Christopher Prowse, arcivescovo di Canberra e Goulburn, sul “Canberra Times” ha criticato aspramente la nuova legge australiana evidenziando la ragione ultima della sua incoerenza: “Senza quel sigillo, chi sarebbe disposto a liberarsi dai propri peccati, a cercare il saggio consiglio di un sacerdote e a ricevere il misericordioso perdono di Dio?”. Il diritto della Chiesa e nella Chiesa serve proprio per salvarne la natura quale strumento di salvezza per ogni uomo, la cui vita e la cui esperienza si muovono in una dimensione di diritto e di giustizia, impegnandosi a dare visibilità e contenuto a norme che rispondano, nei limiti della mediazione linguistica umana, a verità e a giustizia.

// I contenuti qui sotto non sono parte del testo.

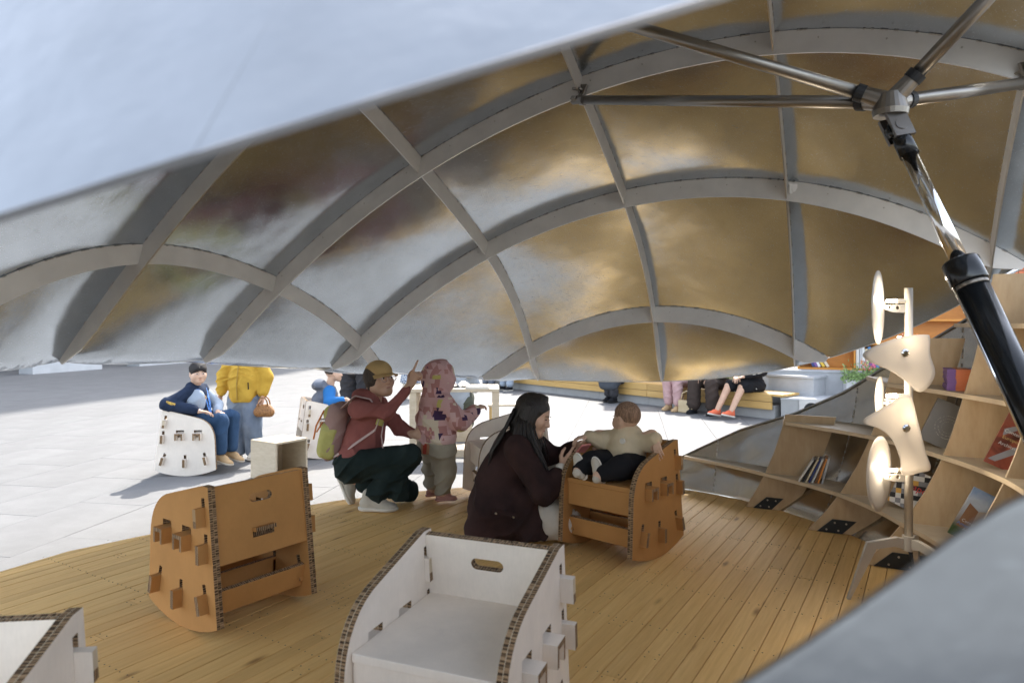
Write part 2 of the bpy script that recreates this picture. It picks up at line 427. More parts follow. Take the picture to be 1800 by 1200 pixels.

Ed ecco allora che nel bilanciamento tra due valori capitali quali la libertà di coscienza e di religione da un lato e l’esercizio dell’azione penale per punire un reato inumano dall’altro, nella tradizione giuridica occidentale prevale il primo, sia perché costituisce il nucleo più profondo della libertà e della responsabilità dell’uomo, sia perché è la realtà che, dopo il bene della vita, in modo più originario e irremovibile appartiene alla persona umana, ed è a essa dovuta in giustizia.
E questo altro non è che il riflesso di quello che è il più prezioso contributo del mondo occidentale all’ordinamento giuridico della civiltà globale: il concetto di persona e della sua dignità, nella tutela dei suoi diritti inalienabili, primo dei quali è proprio quello di libertà religiosa. Altrimenti agendo, si avrebbe una retrocessione di civiltà giuridica, e quindi umana, che poi era quello che paventava sempre l’arcivescovo di Canberra quando, alla vigilia dell’entrata in vigore della legge che impone al confessore, se necessaria, la violazione del segreto sacramentale, affermava: “Ora noi sacerdoti con l’ACT [Australian Capital Territory] ci troviamo sull’orlo di una scelta impossibile. Dovremo rispettare il sigillo della confessione e quindi sottometterci al procedimento penale, o rispettare la legge e incorrere nella scomunica automatica”.